Tuesday, May 24, 2011

T-Bills Stay Hot Despite Low Yield

T-Bills Stay Hot Despite Low Yield

By MATT PHILLIPS

Add this to the list of the year's hot investments alongside tech IPOs and precious metals: the lowly Treasury bill.


Dwindling supply and rising demand are causing a squeeze in the market for three-month Treasury bills, considered among the safest investments, that is driving the market up and pushing the yields to the floor.

Right now, the Treasury bills are yielding 0.05% after bottoming earlier this month at roughly 0.01%. That means three-month T-bills with a face value of $1 million bought Friday would earn an investor just over $120 at maturity. It hardly seems worth the effort, but new regulations are making it harder for some investors to go elsewhere in search of higher yields.

They are battling over a dwindling supply of Treasury bills, due in part to the U.S.Treasury's effort to keep the U.S. government's debt under the legal ceiling, which Congress has so far refused to raise.

.As a result, prices of short-term U.S. debt are rising, driving yields, which move in the opposite direction of prices, down to some of the lowest levels since the financial crisis.

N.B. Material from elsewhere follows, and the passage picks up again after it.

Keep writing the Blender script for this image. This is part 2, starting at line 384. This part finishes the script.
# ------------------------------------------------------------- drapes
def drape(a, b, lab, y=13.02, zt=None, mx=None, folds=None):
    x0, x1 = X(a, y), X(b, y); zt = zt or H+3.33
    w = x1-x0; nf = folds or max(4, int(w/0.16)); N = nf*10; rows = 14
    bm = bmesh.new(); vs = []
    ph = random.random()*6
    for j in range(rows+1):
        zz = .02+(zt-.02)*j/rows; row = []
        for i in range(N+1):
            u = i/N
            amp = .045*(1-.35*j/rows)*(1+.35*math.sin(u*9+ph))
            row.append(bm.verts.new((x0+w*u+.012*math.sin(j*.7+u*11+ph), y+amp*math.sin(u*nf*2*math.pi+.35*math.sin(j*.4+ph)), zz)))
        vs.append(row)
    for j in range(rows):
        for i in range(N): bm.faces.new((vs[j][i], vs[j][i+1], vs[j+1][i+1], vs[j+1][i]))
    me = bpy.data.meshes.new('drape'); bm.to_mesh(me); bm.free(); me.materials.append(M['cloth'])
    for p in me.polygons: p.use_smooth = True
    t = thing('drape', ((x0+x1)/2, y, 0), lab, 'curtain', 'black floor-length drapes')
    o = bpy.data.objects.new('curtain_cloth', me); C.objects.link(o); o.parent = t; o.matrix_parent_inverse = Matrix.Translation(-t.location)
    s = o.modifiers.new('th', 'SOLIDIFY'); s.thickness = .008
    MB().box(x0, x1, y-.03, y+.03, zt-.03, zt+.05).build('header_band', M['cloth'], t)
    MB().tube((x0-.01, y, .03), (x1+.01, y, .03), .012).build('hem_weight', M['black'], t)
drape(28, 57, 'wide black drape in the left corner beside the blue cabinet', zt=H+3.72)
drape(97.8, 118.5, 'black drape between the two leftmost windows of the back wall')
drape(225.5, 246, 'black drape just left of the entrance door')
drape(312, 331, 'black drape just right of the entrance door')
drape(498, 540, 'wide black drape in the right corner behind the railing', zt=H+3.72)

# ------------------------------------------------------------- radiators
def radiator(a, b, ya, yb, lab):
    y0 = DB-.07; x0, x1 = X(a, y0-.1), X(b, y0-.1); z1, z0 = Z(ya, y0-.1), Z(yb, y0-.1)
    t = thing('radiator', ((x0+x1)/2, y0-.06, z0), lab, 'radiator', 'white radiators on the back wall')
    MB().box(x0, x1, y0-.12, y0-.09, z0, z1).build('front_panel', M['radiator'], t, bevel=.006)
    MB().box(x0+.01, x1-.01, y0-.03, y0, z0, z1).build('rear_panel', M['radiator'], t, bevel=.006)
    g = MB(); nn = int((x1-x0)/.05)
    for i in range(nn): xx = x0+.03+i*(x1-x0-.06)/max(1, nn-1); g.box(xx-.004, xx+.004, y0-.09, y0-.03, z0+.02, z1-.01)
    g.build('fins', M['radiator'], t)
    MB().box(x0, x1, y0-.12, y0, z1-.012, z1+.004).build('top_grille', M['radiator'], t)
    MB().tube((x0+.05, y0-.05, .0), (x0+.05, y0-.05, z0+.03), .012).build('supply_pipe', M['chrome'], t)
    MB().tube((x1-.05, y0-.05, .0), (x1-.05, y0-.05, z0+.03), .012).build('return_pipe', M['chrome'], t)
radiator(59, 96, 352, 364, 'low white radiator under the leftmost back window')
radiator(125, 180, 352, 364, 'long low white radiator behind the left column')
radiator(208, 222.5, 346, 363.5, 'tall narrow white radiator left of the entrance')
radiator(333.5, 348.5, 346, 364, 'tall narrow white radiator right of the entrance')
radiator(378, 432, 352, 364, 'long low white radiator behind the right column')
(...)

They have fallen from around 16 basis points, or 0.16%, at the end of January to their lowest point since late 2009.

Treasury bills have been actively sought in both times of euphoria—like the kind that drove LinkedIn Corp. shares through the roof last week—as well as times of worry—as in Monday's stock market selloff. Normally, short-term Treasurys soar during times of maximum fear. The last time rates on bills were this low—late in 2009—and during the financial crisis when yields briefly went negative, investors used Treasurys to protect their assets.

There are several reasons for the low yields: fewer bills being issued, new rules pushing banks to buy more short-term Treasurys and a slowdown in economic growth.

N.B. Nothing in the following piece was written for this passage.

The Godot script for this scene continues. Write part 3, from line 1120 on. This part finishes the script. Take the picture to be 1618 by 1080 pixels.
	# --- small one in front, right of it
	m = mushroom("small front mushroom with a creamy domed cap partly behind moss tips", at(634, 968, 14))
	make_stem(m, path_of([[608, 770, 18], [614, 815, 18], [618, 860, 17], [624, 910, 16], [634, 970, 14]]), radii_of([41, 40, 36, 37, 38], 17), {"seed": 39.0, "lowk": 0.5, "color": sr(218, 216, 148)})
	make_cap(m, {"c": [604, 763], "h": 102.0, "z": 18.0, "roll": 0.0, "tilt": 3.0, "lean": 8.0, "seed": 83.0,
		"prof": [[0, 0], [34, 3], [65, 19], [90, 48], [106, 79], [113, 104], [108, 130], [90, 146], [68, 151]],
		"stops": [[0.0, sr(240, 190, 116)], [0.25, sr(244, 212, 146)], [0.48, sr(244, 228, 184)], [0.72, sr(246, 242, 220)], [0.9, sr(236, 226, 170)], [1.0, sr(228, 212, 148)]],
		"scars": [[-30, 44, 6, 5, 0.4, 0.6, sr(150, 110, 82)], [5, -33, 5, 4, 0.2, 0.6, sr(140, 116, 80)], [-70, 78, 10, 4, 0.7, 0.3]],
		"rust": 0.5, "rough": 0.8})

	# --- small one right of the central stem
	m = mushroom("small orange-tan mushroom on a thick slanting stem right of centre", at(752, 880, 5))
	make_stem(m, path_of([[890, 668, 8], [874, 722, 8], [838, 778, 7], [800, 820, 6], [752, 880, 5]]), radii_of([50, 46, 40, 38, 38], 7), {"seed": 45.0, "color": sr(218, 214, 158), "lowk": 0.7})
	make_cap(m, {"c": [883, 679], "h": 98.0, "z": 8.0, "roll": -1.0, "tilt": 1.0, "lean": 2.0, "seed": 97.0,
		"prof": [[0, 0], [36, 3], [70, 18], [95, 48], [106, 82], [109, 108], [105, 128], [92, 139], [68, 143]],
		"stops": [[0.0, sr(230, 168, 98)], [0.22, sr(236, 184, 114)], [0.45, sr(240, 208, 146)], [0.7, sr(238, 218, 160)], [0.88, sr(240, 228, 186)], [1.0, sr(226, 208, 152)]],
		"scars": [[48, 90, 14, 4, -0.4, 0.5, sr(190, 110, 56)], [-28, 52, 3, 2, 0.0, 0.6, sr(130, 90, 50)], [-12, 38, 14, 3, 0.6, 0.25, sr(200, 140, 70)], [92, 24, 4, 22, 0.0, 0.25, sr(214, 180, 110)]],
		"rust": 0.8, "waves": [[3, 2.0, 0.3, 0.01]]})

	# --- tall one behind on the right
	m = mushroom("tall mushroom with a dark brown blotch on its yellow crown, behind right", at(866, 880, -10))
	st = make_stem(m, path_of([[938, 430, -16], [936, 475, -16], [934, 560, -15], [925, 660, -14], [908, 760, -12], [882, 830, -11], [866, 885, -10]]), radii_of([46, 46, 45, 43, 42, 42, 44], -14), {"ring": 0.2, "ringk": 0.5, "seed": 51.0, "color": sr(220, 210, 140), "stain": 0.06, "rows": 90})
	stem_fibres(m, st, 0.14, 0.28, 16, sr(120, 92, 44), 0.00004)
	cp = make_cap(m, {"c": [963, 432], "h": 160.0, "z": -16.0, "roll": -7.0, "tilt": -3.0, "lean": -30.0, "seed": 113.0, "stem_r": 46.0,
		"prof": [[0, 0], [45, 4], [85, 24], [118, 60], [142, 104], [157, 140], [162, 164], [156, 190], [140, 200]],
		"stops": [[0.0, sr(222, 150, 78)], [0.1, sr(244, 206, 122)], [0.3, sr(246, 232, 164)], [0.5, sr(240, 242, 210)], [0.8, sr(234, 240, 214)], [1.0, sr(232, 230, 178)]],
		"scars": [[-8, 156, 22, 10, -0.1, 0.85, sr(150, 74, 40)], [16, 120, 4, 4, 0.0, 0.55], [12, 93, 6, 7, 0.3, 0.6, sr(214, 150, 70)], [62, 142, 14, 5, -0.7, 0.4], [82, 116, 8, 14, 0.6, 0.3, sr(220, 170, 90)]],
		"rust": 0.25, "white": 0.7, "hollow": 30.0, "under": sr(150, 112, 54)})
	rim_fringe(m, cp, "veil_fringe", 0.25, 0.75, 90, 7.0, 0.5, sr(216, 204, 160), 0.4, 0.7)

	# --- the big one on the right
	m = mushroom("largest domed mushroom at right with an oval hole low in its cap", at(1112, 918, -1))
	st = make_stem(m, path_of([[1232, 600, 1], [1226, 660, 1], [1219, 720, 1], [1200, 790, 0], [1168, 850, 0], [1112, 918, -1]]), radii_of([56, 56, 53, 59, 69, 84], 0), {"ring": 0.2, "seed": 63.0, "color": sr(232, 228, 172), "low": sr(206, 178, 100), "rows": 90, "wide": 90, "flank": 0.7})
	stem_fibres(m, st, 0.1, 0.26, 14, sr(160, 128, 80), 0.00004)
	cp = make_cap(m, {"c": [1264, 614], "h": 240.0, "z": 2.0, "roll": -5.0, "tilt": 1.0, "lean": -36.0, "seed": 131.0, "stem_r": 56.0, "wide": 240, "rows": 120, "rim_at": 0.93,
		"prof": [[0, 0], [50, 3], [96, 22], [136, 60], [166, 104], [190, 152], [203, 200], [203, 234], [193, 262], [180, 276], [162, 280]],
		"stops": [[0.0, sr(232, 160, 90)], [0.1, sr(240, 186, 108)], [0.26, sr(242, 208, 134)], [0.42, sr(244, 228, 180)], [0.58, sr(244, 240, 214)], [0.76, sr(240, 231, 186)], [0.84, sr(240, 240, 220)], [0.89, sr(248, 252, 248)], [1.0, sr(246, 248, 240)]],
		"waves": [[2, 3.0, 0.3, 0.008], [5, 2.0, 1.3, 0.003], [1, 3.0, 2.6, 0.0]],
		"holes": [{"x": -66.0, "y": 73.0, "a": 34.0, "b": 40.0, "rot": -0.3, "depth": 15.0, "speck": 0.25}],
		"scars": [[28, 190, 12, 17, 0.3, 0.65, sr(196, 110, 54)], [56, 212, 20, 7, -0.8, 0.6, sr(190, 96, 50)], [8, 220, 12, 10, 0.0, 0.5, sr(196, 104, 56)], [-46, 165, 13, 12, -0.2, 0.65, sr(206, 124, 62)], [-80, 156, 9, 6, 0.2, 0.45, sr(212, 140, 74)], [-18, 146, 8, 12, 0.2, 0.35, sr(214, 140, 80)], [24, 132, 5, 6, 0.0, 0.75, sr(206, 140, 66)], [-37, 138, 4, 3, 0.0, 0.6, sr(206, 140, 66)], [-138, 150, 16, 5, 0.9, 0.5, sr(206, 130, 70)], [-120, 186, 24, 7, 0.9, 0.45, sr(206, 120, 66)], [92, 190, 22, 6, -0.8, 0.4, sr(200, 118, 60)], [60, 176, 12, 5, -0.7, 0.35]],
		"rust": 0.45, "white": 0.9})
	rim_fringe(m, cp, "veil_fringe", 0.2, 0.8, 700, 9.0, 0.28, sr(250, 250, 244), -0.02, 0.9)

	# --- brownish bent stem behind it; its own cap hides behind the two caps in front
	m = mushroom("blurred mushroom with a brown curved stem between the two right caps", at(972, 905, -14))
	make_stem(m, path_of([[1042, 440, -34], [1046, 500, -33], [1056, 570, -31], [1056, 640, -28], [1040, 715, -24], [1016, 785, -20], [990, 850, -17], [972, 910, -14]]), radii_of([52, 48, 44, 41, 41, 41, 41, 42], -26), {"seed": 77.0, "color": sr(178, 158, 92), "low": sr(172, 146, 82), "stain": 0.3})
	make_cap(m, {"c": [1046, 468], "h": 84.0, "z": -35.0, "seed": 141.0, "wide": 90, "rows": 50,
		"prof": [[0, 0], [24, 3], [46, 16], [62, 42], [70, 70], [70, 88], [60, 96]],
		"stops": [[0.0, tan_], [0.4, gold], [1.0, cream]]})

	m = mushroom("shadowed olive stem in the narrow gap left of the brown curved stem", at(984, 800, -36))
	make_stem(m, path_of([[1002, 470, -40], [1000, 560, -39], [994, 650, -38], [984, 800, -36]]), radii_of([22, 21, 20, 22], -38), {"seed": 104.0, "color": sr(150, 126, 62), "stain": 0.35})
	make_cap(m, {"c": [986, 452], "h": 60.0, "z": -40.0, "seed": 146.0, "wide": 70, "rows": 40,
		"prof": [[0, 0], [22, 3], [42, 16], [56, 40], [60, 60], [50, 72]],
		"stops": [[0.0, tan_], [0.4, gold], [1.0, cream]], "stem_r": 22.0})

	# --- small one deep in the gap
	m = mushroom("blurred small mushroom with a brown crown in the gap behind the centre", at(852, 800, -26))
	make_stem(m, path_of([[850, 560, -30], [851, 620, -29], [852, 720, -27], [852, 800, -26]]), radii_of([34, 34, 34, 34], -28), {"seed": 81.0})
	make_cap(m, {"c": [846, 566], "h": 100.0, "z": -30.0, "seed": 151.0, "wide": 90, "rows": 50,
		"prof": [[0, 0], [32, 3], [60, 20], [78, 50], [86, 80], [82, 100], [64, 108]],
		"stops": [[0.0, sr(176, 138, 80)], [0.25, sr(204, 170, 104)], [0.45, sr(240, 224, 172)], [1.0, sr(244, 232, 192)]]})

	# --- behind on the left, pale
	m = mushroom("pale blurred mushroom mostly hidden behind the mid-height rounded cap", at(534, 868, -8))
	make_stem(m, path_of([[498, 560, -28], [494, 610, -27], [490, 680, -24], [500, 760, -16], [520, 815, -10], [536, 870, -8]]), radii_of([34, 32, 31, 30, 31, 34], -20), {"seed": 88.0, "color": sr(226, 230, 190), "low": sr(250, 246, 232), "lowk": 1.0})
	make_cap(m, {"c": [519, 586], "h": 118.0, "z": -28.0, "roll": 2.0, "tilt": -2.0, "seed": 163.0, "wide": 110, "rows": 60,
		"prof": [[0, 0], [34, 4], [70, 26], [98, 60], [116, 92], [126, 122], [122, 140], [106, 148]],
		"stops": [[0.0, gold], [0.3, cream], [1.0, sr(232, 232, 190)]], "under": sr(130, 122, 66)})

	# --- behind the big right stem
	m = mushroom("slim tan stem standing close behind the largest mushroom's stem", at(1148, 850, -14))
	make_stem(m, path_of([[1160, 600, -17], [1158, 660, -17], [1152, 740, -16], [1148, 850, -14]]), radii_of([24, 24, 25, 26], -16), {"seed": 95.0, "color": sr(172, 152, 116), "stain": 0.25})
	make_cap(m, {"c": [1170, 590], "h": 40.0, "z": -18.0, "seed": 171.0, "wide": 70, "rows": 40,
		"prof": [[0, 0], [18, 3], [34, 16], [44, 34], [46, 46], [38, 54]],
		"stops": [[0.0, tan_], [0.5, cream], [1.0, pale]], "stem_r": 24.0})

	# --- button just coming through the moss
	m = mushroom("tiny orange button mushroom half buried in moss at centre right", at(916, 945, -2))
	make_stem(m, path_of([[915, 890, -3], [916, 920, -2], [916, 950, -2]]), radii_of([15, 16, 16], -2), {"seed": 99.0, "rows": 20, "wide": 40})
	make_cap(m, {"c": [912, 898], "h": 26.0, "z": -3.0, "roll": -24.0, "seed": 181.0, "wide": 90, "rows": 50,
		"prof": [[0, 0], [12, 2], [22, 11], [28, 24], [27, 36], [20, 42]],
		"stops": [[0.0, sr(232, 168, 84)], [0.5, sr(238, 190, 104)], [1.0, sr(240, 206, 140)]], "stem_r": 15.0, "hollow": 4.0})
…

"If people are willing to accept zero yield…that's telling you something," said George Goncalves, head of U.S. interest-rate strategy at Nomura Securities International in New York. "Some of it is a macro story, that there's a belief rates are going to be here for a long time."

After they peak ahead of tax season, government sales of Treasury bills typically decrease around this time of year as tax inflows fill its coffers. But with the debate over raising the debt ceiling dragging on in Washington, the Treasury Department has been rejiggering how it borrows and cutting down on some borrowing.

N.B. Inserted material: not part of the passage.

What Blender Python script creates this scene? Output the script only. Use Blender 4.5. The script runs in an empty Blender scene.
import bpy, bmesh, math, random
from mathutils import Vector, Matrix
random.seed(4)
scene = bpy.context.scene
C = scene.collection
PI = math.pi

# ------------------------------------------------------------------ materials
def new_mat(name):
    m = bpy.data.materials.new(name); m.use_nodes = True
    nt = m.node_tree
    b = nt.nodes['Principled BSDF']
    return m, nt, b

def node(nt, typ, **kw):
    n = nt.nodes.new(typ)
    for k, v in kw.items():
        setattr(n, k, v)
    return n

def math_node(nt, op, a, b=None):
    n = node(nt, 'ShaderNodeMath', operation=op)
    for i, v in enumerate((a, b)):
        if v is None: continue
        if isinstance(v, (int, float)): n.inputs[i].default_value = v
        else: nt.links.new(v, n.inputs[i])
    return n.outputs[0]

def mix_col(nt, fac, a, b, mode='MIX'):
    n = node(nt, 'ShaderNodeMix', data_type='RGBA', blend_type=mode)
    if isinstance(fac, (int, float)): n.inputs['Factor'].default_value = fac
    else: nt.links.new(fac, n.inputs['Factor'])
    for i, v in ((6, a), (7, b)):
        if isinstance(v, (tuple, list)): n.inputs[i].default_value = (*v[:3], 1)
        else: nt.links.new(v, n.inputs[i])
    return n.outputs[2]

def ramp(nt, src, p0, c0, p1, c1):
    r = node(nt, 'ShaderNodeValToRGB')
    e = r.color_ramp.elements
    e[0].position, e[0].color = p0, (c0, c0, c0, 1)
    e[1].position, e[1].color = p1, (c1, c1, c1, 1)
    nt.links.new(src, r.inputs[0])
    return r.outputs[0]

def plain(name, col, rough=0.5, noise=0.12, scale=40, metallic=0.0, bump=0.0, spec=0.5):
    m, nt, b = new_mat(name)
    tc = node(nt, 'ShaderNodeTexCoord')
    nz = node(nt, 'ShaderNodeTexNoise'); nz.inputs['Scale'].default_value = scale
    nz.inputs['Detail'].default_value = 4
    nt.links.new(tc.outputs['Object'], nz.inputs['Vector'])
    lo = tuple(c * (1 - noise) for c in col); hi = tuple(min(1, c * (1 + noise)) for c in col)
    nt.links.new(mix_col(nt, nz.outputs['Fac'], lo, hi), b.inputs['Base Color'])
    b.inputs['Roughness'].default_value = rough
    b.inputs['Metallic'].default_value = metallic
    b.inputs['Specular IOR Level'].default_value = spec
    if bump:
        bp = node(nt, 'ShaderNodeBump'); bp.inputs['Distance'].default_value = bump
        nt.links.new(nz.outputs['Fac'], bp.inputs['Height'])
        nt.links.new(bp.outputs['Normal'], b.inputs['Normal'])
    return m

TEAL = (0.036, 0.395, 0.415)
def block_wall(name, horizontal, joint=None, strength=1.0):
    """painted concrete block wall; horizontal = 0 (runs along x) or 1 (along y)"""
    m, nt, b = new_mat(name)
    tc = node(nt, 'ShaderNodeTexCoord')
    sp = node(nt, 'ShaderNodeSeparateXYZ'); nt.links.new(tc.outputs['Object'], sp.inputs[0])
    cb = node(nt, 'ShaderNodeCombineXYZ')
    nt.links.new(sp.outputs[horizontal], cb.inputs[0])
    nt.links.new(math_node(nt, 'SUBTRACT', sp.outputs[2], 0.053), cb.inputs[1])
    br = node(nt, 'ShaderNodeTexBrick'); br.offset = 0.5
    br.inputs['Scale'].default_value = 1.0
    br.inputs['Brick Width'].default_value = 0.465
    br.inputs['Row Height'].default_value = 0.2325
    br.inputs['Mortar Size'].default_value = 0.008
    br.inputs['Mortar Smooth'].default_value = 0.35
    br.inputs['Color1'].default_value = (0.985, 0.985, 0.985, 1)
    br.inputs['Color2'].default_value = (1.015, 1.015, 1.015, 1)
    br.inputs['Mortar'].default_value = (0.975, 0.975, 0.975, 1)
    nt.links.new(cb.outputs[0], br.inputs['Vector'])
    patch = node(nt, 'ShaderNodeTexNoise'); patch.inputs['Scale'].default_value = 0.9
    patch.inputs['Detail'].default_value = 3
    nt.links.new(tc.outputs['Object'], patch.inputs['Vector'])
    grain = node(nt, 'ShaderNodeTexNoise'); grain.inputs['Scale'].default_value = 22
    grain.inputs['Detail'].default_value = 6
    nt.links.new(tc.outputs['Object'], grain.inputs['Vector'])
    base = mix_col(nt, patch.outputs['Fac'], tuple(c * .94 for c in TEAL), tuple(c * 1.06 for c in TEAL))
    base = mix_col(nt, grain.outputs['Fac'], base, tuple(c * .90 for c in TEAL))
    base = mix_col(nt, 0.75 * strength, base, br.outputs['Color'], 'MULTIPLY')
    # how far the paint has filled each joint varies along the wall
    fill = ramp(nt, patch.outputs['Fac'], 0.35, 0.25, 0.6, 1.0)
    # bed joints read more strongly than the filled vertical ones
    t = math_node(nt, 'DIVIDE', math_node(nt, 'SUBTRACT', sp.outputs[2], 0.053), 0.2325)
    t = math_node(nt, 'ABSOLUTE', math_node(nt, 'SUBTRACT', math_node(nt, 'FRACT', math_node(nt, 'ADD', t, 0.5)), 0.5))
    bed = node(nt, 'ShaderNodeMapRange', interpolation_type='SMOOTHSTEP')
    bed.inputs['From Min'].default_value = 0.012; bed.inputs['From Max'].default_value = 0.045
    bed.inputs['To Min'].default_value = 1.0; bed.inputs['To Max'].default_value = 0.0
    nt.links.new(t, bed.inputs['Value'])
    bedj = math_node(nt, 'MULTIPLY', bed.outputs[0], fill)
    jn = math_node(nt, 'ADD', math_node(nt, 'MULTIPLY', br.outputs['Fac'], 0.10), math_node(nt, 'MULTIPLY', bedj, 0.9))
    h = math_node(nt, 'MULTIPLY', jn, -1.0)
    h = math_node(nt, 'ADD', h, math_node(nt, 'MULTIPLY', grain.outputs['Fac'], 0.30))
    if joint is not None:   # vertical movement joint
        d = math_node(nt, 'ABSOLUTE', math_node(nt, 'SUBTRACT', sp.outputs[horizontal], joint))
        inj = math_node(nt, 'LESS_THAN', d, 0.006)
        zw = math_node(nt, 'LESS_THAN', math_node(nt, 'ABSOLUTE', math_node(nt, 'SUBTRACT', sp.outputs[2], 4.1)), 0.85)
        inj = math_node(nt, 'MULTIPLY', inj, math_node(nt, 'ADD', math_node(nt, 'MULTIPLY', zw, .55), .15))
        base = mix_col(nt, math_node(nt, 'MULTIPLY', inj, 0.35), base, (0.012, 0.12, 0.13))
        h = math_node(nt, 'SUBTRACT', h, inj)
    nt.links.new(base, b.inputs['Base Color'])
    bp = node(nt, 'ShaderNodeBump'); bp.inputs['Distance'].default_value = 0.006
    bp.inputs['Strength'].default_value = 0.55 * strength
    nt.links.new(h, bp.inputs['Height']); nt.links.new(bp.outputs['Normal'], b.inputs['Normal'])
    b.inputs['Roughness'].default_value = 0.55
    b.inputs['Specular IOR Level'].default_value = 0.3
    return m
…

The Treasury has allowed its $200 billion Supplemental Financing Program to shrink to $5 billion. In that program, instituted during the financial crisis, the Treasury sells T-bills to the public and parks the cash at the Federal Reserve.

The Treasury hasn't yet made any changes to its regularly scheduled auctions of debt. Some changes "should be expected" if the debt limit isn't increased by around Aug. 2, the Treasury says.

"We just haven't seen the type of supply that we would need or expect to keep those rates from dipping," said Ian Lyngen, senior government-bond strategist at CRT Capital Group LLC in Stamford, Conn. "By historical standards, those are extremely low rates for bills."

Economists at Jefferies Fixed Income estimate that $167.5 billion of short-term U.S. debt has disappeared from the roughly $1.7 trillion market this year as it matured. During the same period of 2010, the amount expanded by $41 billion. "We expect that there will be no relief in sight," wrote Jefferies economists in a research note published last week. "Bill supply is likely to continue to dwindle."

J.P. Morgan Chase & Co. fixed-income analysts estimate that $155 billion of Treasury bills will disappear from the market in May and June as they mature.

On the demand side, a rule change by the Federal Deposit Insurance Corp. has made banks less willing to make short-term borrowings using instruments known as repurchase agreements, or "repos," say market participants. Such short-term loans are important investments for money-market mutual funds. With less repo demand from banks, money funds are moving more cash to Treasurys, further increasing demand for short-term U.S. debt.

Meanwhile, money-market funds are adjusting to an earlier wave of regulatory changes aimed at bolstering their safety. New money-fund regulations issued by the Securities and Exchange Commission last year require funds to hold a greater percentage of more-liquid, high-quality assets—typically short-term Treasurys.

On Monday, the U.S. Treasury auctioned off $27 billion in three-month bills at a yield of about 0.055% amid relatively strong demand from investors.

"That's a statement about how the market feels about the yield," said Thomas Simons, money-market economist at Jefferies & Co., adding that the fact that a couple of basis points can coax out buyers suggests they aren't expecting yields to move much higher anytime soon. "These differences have a larger impact on the market," he said.